• Avoiding Weak Ice
  • Other Ice Fishing Precautions
  • If You Break Through
  • Ice fishing is a popular winter sport, but it can be dangerous if the angler is not cautious and alert. Falling through the ice and into the frigid water is at the very least unpleasant and often life threatening. Ice may be a foot thick in one area, yet only an inch thick a few yards away.

    Avoiding Weak Ice

    Stay away from gray, dark or porous ice spots, which usually indicate soft or thin ice. Look instead for blue-colored ice, which is usually thick and strong. New ice is stronger than ice that has experienced numerous warm and cold spells. Snow can either help or hurt the strength of ice—it can insulate thick, strong ice from warmer temperatures, but it can also insulate thin ice from the cold temperatures that would thicken it. Slush on ice is a sign of danger, because it means that the ice is no longer freezing.

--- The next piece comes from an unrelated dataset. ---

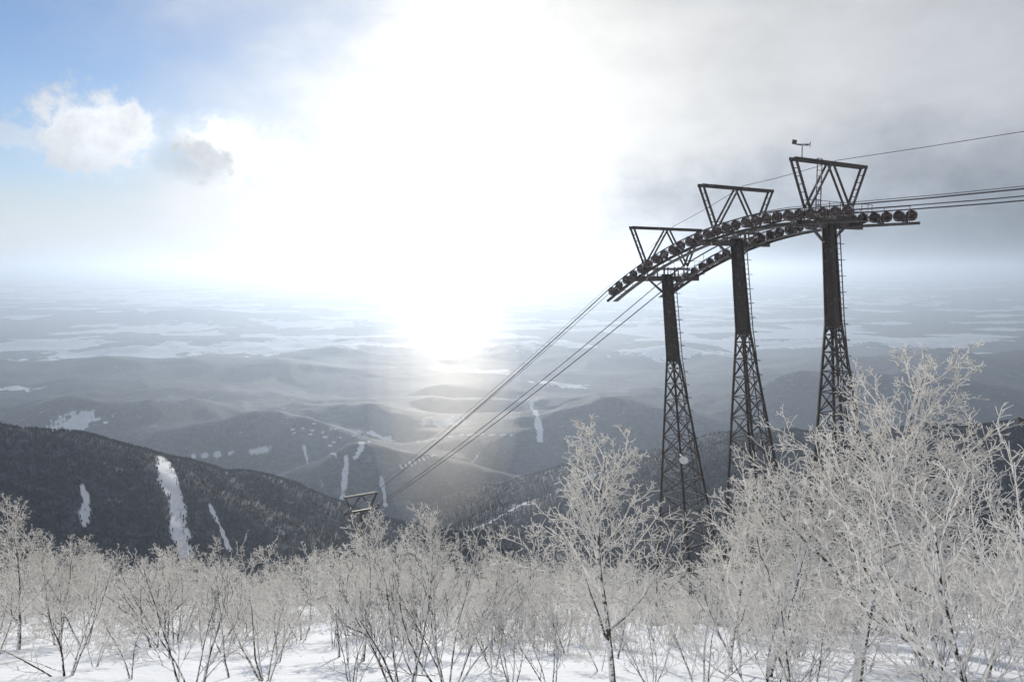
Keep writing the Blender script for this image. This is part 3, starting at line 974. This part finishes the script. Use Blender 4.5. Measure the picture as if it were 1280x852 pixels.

    A general guide to ice thickness and safety is:

  • 4 inches of ice: safe to walk and fish on ice
  • 5 inches of ice: safe to snowmobile on ice
  • 8 to 12 inches of ice: safe to drive vehicles on ice
  • Other Ice Fishing Precautions

    Aside from staying off of weak ice, there are several other safety measures for ice fishing:

  • Always ice fish with a buddy.
  • Since ice thickness and strength can vary at different parts of a lake, walk out onto the ice with your buddy a good distance from you so if one falls through the ice the other can rescue them or call for help.
  • Carry a rope with you with a wooden (buoyant) handle tied to one end for pulling a person out of the water.
  • Always wear a life jacket and when leaving a hole, mark it so others will be warned of its existence.
  • If it’s absolutely necessary to go ice fishing alone, always carry ice picks or ice claws with ropes attached and secure them to your body, making sure one pick is readily accessible to each hand. These are used to pull yourself out of the water should you break through.

    If You Break Through

    Most deaths that occur while ice fishing are not the result of drowning but of hypothermia. If the ice should break, it will be only minutes before the body begins to stiffen and movement becomes extremely difficult, so you should act quickly. Move to the edge and stick the ice claws or picks into the ice, then pull yourself out of the water. You may have to break thin ice to get to thicker ice. If this doesn’t work, get into a horizontal position, get your arms and legs up on the edge and pull yourself up. After successfully pulling out of the water, roll or slide at least six feet from the hole before attempting to stand. Immediately seek help where there is shelter and means of getting dry and warm.